As everybody knows, the stability of a UI test depends on different factors: server delays, dynamic content, infrastructure issues, etc. We needed to predict all these cases, but despite all our efforts, some of our tests could be flaky. Certainly, we needed to figure out the root cause, but as a short-term solution it was decided to set up the algorithm for restarting the failed tests. For this purpose, we used a transformer of test annotations. Also using the annotations, we divided tests into different categories, which allowed our client to run tests depending on the functionality that needs to be checked. For example, if developers worked on some feature (e.g., payments), we can run only the scenarios related to that payment feature and omit time spent on running the whole regression scope. Therefore, here, we resolved two issues: we improved the stability of the tests and made them more configurable.

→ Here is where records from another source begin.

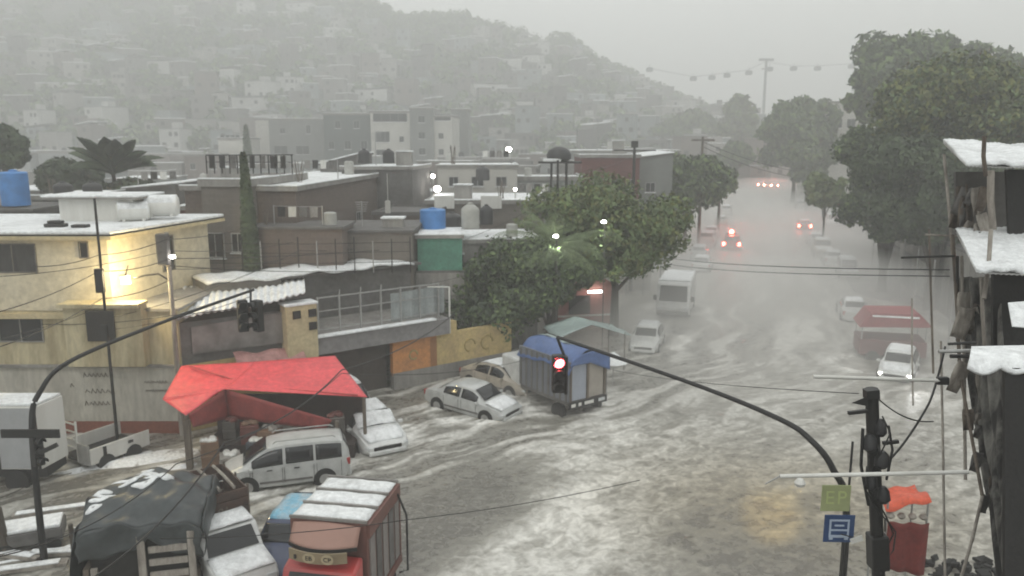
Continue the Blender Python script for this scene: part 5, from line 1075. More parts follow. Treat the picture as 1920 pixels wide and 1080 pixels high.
for i in range(12):
    u = i/11; x = Cc.x+.6+(E_.x-Cc.x-.9)*u; y = 28.2+.9*(i%2)+.3*math.sin(i*2); s_ = random.uniform(.5,.75); hh = random.uniform(.5,1.1)
    t = thing('goods_crate', f'{names[i%5]} crate of goods under the red tarp, {["at its left end","left of its middle","right of its middle","at its right end"][i//3]}', 'crate', (x, y-.35, .76 if y > 28.9 else .05), random.uniform(-.5,.5), 'crates under the red tarp')
    m = MB(); m.b2(-s_/2,s_/2,-s_/2,s_/2,0,hh); m.b2(-s_/2-.02,s_/2+.02,-s_/2-.02,s_/2+.02,hh*.45,hh*.55); obj('case', m, cols[i%5], t, bevel=.02)
    m = MB()
    for k in range(5): m.lathe([(.05,-.12),(.13,-.06),(.15,.02),(.08,.10)], 7, c=(random.uniform(-.7,.7)*s_/2, random.uniform(-.7,.7)*s_/2, hh+.03))
    obj('goods', m, cols[(i+2)%5] if i % 2 else M['whitepaint'], t, smooth=True)

# ================================================================ VEHICLES NEAR
car('minivan', 'silver minivan with roof rails standing in the flood in front of the red tarp', 'minivan', silver, (-7.95, 26.5, .08), math.pi+.30, hail=(), rack=True, cat='minivan')

g = G(700, 846); car('white_sedan', 'white sedan with a hail-buried bonnet behind the minivan', 'sedan', white, (-5.85, 30.7, -.05), -1.05, hail=('roof','hood','ws'), cat='car').scale = (1.08,1.12,1.1)
car('white_taxi', 'white hatchback with a hail roof tucked under the right end of the red tarp', 'minivan', white, (-7.3, 33.2, .1), -.95, hail=('roof','hood'), cat='car')
car('floating_sedan', 'silver sedan tilted and afloat in the swirling flood', 'sedan', silver, (-1.75, 34.0, .02), -.60, hail=('hood',), rx=.03, ry=.035, cat='car')
car('white_pickup', 'whitish low car half hidden behind the blue-tarped truck', 'sedan', beige, (-.5, 37.3, .0), -.75, hail=('roof',), cat='car')
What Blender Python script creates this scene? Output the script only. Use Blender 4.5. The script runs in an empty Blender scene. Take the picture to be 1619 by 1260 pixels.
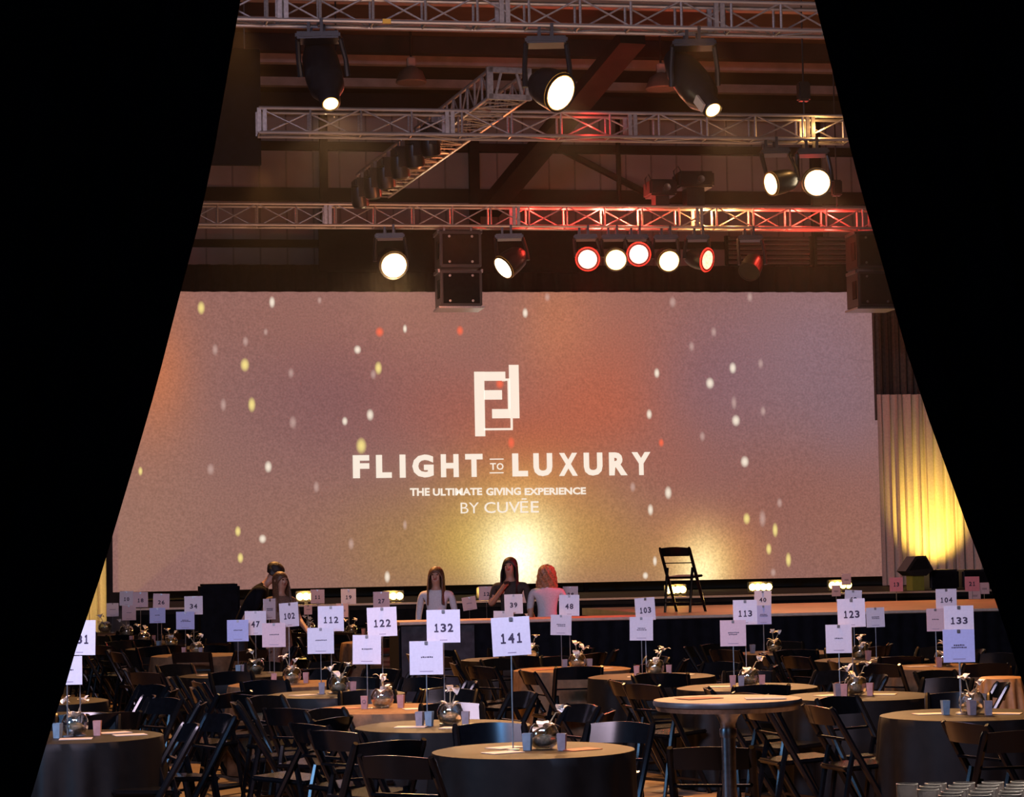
import bpy, bmesh, math, random
from mathutils import Vector, Matrix
random.seed(7)
HAZE = .0007
S = bpy.context.scene
COL = S.collection
PI = math.pi
# ------------------------------------------------------------------ camera
F = 3700.0; CXp = 809.5; CYp = 630.0; CZ = 1.75
YAW = math.radians(10); PIT = math.atan(255/3700); ROLL = math.radians(1.1)
fw = Vector((math.sin(YAW)*math.cos(PIT), math.cos(YAW)*math.cos(PIT), math.sin(PIT)))
r0 = Vector((math.cos(YAW), -math.sin(YAW), 0)); u0 = r0.cross(fw)
RT = r0*math.cos(ROLL) - u0*math.sin(ROLL); UP = u0*math.cos(ROLL) + r0*math.sin(ROLL)
CP = Vector((0, 0, CZ))
cd = bpy.data.cameras.new('camera'); cam = bpy.data.objects.new('camera', cd); COL.objects.link(cam)
M = Matrix((RT, UP, -fw)).transposed().to_4x4(); M.translation = CP
cam.matrix_world = M
cd.sensor_width = 36; cd.lens = F*36/1619; cd.clip_end = 200; cd.clip_start = .1
S.camera = cam
def ray(px, py): return fw + RT*((px-CXp)/F) + UP*((CYp-py)/F)
def P(px, py, D): return CP + ray(px, py)*D
def onZ(px, py, z):
    v = ray(px, py); return CP + v*((z-CZ)/v.z)
def onY(px, py, Y):
    v = ray(px, py); return CP + v*(Y/v.y)
# ------------------------------------------------------------------ world, exposure, large lamps
S.view_settings.view_transform = 'Standard'; S.view_settings.look = 'None'
S.view_settings.exposure = 0; S.view_settings.gamma = 1; S.view_settings.use_curve_mapping = False
w = bpy.data.worlds.new('world'); S.world = w; w.use_nodes = True
w.node_tree.nodes['Background'].inputs[0].default_value = (.10, .085, .10, 1)
w.node_tree.nodes['Background'].inputs[1].default_value = .0
def lamp(name, kind, loc, target, energy, color, **k):
    l = bpy.data.lights.new(name, kind); l.energy = energy; l.color = color
    for a, b in k.items(): setattr(l, a, b)
    o = bpy.data.objects.new(name, l); COL.objects.link(o); o.location = loc
    if target is not None:
        o.rotation_euler = (Vector(target)-Vector(loc)).to_track_quat('-Z', 'Y').to_euler()
    return o
# unseen fill lamp added on the entrance side, high up (lights card faces, chair backs)
lamp('fill_light', 'AREA', (-1.5, 7.6, 6.2), (3.5, 24, .9), 400, (.90, .70, .92), shape='RECTANGLE', size=4.0, size_y=.8, spread=math.radians(110))
lamp('blue_glint_light', 'AREA', (-6.5, 9.5, 3.2), (3, 19, .8), 130, (.25, .55, 1.0), shape='RECTANGLE', size=.9, size_y=1.6, spread=math.radians(100))  # unseen blue lamp for the glints on chair backs
lamp('blue_glint_light', 'AREA', (1.6, 7.9, 5.3), (2.5, 17, .8), 75, (.18, .48, 1.0), shape='RECTANGLE', size=.5, size_y=.8, spread=math.radians(100))  # extra blue lamp added to strengthen the chair glints
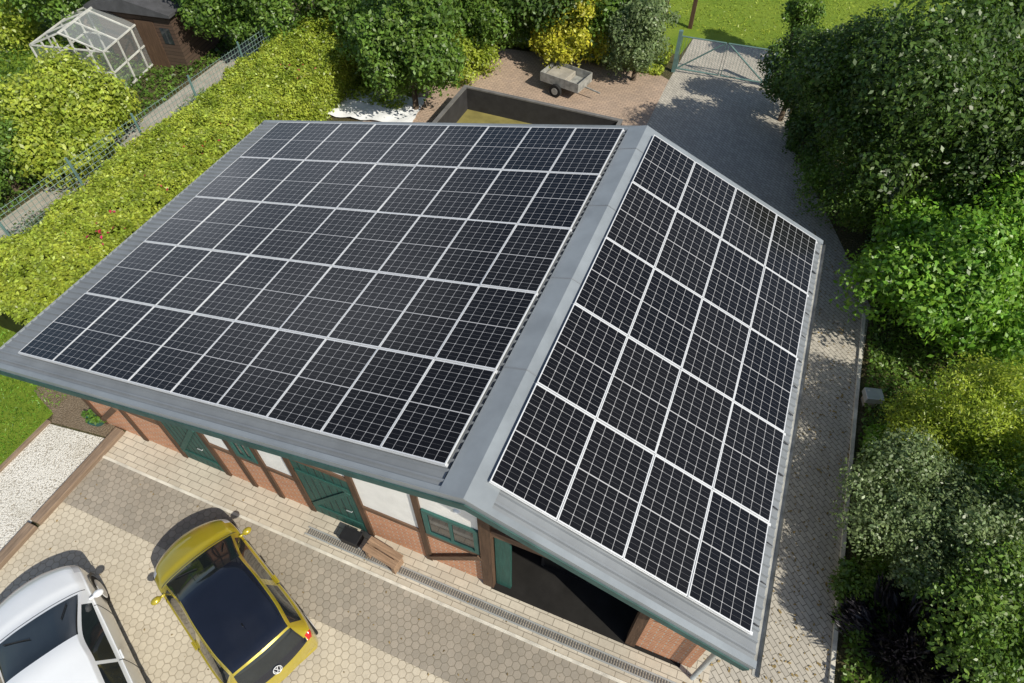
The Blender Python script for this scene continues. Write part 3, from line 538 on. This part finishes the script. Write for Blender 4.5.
# ---------------- vegetation ----------------
L_=dict(dark=leafmat('dark_leaves',(.026,.062,.012),(.105,.18,.032)),mid=leafmat('mid_leaves',(.038,.095,.015),(.17,.275,.042)),
 bright=leafmat('bright_leaves',(.07,.175,.015),(.22,.40,.045)),yellow=leafmat('yellow_leaves',(.24,.27,.02),(.60,.57,.06)),hedge=leafmat('hedge_leaves',(.14,.215,.02),(.44,.50,.07)),
 olive=leafmat('olive_leaves',(.075,.12,.045),(.23,.30,.13)),blue=leafmat('dark_purple_leaves',(.010,.009,.013),(.03,.026,.036)),gold=leafmat('golden_needles',(.15,.24,.02),(.40,.47,.05)))
T=tree
T('broadleaf_tree','tall dark green tree shading the path at the upper right','tree',952,108,4.0,(2.8,2.8,2.4),44000,.12,L_['dark'],44)
T('broadleaf_tree','dark green tree crown in the top right corner','tree',1050,22,4.0,(2.7,2.7,2.4),24000,.14,L_['dark'],32)
T('broadleaf_tree','slender dark green tree beside the drive right of the gate','tree',852,72,3.7,(1.55,1.7,1.9),18000,.11,L_['dark'],30)
T('laurel_bush','bright green glossy laurel bush at the right edge beside the path','bush',970,285,1.8,(2.2,2.5,1.8),44000,.125,L_['bright'],44)
T('laurel_bush','mid green bush behind the bright laurel','bush',1010,185,2.4,(2.2,2.2,2.0),22000,.12,L_['mid'],28)
T('rounded_shrub','rounded green shrub beside the path below the tall dark tree','shrub',850,178,1.3,(1.35,1.5,1.3),16000,.085,L_['mid'],28)
T('rounded_shrub','low dark shrub nearest the far path bend','shrub',806,138,.9,(1.1,1.3,.95),9000,.09,L_['dark'],20)
T('golden_conifer','golden yellow green conifer shrub on the right','conifer',978,428,1.6,(1.6,1.25,1.4),36000,.075,L_['gold'],44,asp=.35)
T('olive_shrub','grey green shrub between golden conifer and dark purple plant','shrub',938,520,1.4,(1.65,1.4,1.3),34000,.07,L_['olive'],42)
T('purple_plant','loose dark purple leaved plant in the lower right corner','plant',915,648,.8,(1.2,1.0,.95),5500,.24,L_['blue'],30,asp=.2,sub=(.16,.3),up_=True)
T('leafy_bush','mid green bush cut off at the lower right corner','bush',1005,625,1.4,(1.3,1.4,1.4),18000,.08,L_['mid'],26)
T('leafy_bush','small green bush at the right frame edge below golden conifer','bush',1035,510,1.6,(1.3,1.3,1.5),12000,.08,L_['mid'],22)
T('leafy_bush','low green bush at the path kerb left of the golden conifer','bush',893,450,.5,(.75,1.0,.6),6000,.08,L_['bright'],16)
T('leafy_bush','low green bush at the path kerb left of the purple plant','bush',866,600,.4,(.6,1.2,.5),6000,.08,L_['mid'],16)
T('young_tree','small green tree on the lawn edge right of the gate','tree',800,14,2.0,(.85,.85,1.1),5000,.11,L_['mid'],16)
T('rounded_shrub','dark shrub beside the right gate leaf','shrub',795,78,1.6,(1.1,1.3,1.5),13000,.1,L_['dark'],24)
T('broadleaf_tree','glossy green tree behind the far left roof corner','tree',408,45,2.4,(1.95,1.9,2.2),32000,.14,L_['mid'],42)
T('yellow_shrub','bright yellow leaved shrub behind the patio trailer','shrub',572,26,1.6,(1.7,1.5,1.6),20000,.12,L_['yellow'],30)
T('columnar_shrub','olive green shrub between yellow shrub and gate','shrub',640,36,1.7,(1.3,1.3,1.7),16000,.11,L_['olive'],28)
T('leafy_bush','loose green bush between the glossy tree and the yellow shrub','bush',495,18,1.5,(1.9,1.5,1.4),16000,.12,L_['mid'],28)
T('leafy_bush','low yellow green planting at the back edge of the patio','bush',462,58,.6,(1.8,1.2,.6),10000,.11,L_['hedge'],22)
T('broadleaf_tree','green tree behind the brown shed at the top left','tree',246,0,2.3,(2.2,2.0,2.0),24000,.14,L_['mid'],34)
T('leafy_bush','large yellow green bush at the left frame edge','bush',56,118,1.4,(2.35,2.2,1.4),32000,.13,L_['hedge'],44)
T('leafy_bush','green bush at the left frame edge in front of the larger bush','bush',-5,160,1.2,(1.6,1.8,1.2),14000,.11,L_['mid'],24)
T('leafy_bush','bush in the top left corner beyond the greenhouse','bush',-8,15,1.0,(2.2,2.0,1.3),12000,.14,L_['hedge'],22)
for i,(px,py) in enumerate(((345,-6),(540,-18),(600,-12),(470,-15),(190,-28),(60,-28))):
    T('background_tree','background tree behind the garden, %s from the left along the top edge'%['third','fifth','sixth','fourth','second','first'][i],'tree',px,py,2.6,(2.2,2.0,2.3),13000,.155,L_[['mid','dark','mid','mid','mid','mid'][i]],28,group='background trees along the top edge')
hd=thing('hedge','long clipped yellow green hedge running left of the barn','hedge',(-13.55,0,0))
n=170000; yy=rng.uniform(1.2,20.5,n); w2=1.42+.13*np.sin(yy*1.1)+.08*np.sin(yy*2.7); h2=1.6+.06*np.sin(yy*.9)+.05*np.sin(yy*3.1)
s=rng.random(n); top=s<.62; xx=np.where(top,rng.uniform(-1,1,n)*w2,np.where(s<.85,1,-1)*w2*rng.uniform(.88,1.03,n)); zz=np.where(top,h2*(1-.10*np.abs(xx/w2)**4),rng.random(n)*h2)
P=np.stack([xx,yy,zz],1); P+=rng.normal(size=(n,3))*.05
lump=np.zeros(n)
for k in range(30):
    kx,ky=rng.normal(size=2)*7; lump+=.022*np.sin(kx*P[:,0]+ky*P[:,1]+rng.random()*6)
P[:,2]+=np.where(top,lump+.1,0); P[:,2]=np.maximum(P[:,2],.03)
Nn=np.stack([np.where(top,.2,np.sign(xx)),np.zeros(n),np.where(top,1,.2)],1)+rng.normal(size=(n,3))*.5
leafmesh('foliage',P,Nn,.09,L_['hedge'],hd)
MB().box(-1.05,1.05,1.5,20.2,.05,1.3).build('inner_branches',plain('hedge_inner',(.04,.05,.015),.95,.05),hd)
fl=leafmat('red_flower',(.45,.03,.05),(.6,.06,.12)); k=60; P=np.stack([rng.uniform(.0,1.4,k),rng.choice([4.2,6.5,8.2,9.5,13],k)+rng.normal(size=k)*.3,rng.uniform(1.7,1.85,k)],1); leafmesh('blossoms',P,rng.normal(size=(k,3))*.3+np.array([0,0,1]),.10,fl,hd)
def cover(name,x0,x1,y0,y1,n,size,mat,z=.35):
    P=np.stack([rng.uniform(x0,x1,n),rng.uniform(y0,y1,n),np.zeros(n)],1); P[:,2]=(.5+.5*np.sin(P[:,0]*2.1)*np.sin(P[:,1]*1.7))*z*rng.random(n)+.02
    leafmesh(name,P,rng.normal(size=(n,3))*.5+np.array([0,0,1]),size,mat,None,'stuff')
cover('ground_cover',6.5,13,-4,14,60000,.10,L_['mid']); cover('ground_cover',6.2,14,12,22,22000,.13,L_['dark']); cover('ground_cover',3.4,8,17.5,22.8,12000,.13,L_['dark'],.3)
cover('ground_cover',-12,-1.7,20.6,22.6,14000,.14,L_['hedge'],.5); cover('ground_cover',-15.1,-9.8,14.5,26,26000,.13,L_['hedge'],.4); cover('ground_cover',-17.1,-14.8,1,21,24000,.10,L_['olive'],.5); cover('ground_cover',-30,-18.3,3,30,44000,.14,L_['mid'],.3)
n=16000; P=np.stack([rng.uniform(-16,-11.3,n),rng.uniform(-6,1.6,n),rng.uniform(.0,.05,n)],1); leafmesh('grass',P,rng.normal(size=(n,3))+np.array([0,0,.3]),.07,L_['bright'],None,'stuff',.25)
n=30000; P=np.stack([rng.uniform(-8,25,n),rng.uniform(24.9,40,n),rng.uniform(.0,.05,n)],1); leafmesh('grass',P,rng.normal(size=(n,3))*.6+np.array([0,0,1]),.12,L_['hedge'],None,'stuff',.25)
n=1300; P=np.stack([rng.uniform(3.9,6.4,n),rng.uniform(-1,16,n),np.full(n,.012)],1); leafmesh('fallen_leaves',P,rng.normal(size=(n,3))*.2+np.array([0,0,1]),.06,plain('dry_leaf',(.25,.18,.07),.8),None,'stuff')
n=260; P=np.stack([rng.uniform(-9.2,3,n),rng.uniform(-5,-.1,n),np.full(n,.012)],1); leafmesh('fallen_leaves',P,rng.normal(size=(n,3))*.2+np.array([0,0,1]),.045,plain('dry_leaf_pale',(.25,.18,.08),.8),None,'stuff')
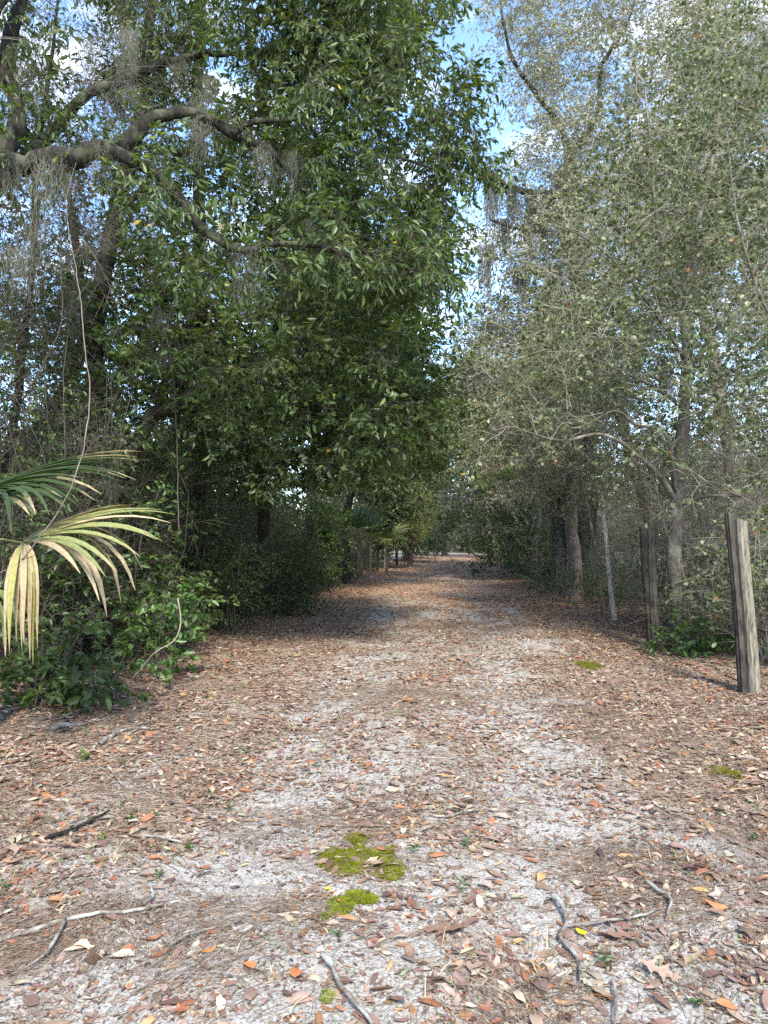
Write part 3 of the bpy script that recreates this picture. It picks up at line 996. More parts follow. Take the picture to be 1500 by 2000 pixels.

Run several threads in several parallels

We had a strict requirement - the test run should take no longer than 48 hours, and that's why we had to speed up the run of our automated tests by using several threads in parallel. It allowed us to simultaneously run multiple tests on multiple devices. However, the main problem while running several threads was that the tests which use several devices should interact with each other. We had to develop our own thread manager that managed threads inside threads. To simplify our logic for a full test run, we had to use a predefined general quantity of threads. Based on that number, thread managers locked that amount of threads and awaited a response from testing for how many devices it will use to execute it. After obtaining the number of devices to the entire test, the thread manager spawns child threads based on the number of devices required by the test.

Results

A massive amount of work was performed. During the course of five months, 3,200 test cases were covered by 1,730 automated tests. Some of the test cases were combined in one automated test because it did not make sense to cover test cases 1-to-1 to automated tests in some specific cases. The test run was divided into 23 threads. A total of 46 real devices were used to run tests in the cloud. It took 46 hours and 38 minutes to have the tests completed, which means that the client can deploy new build for his customers every two days. Unfortunately, two QA persons were not sufficient to check new features; for this reason, management decided to leave three manual QA engineers for testing new features only. The average yearly salary in Switzerland for a software engineer in the test is around 85,200 CHF. Our solution saved about 340,800 CHF for the company per year. Three out of four automated test engineers left the project, and one automated QA person was dedicated to maintain automated tests and cover new functionality after we completed the initial scope.

Evaluation

We are proud that we achieved the main goals for the entire project. We built the robust automated test suite with a complex multithreading architecture and integrated it to a continuous delivery process. Using our integrated automated testing process, our client can significantly speed up delivery time for his customers, can gain a full picture of the quality of the application build in two days, can minimise manual testing effort, has reduced his manual QA team size by a factor of two and has saved a considerable amount of his funds. We had an idea to simplify our testing by using API calls to trigger actions when two sides required some tests such as making a call, sending broadcast messages, etc., but our client declined that idea and asked us to implement multi-device interaction in the form that end-users will use it.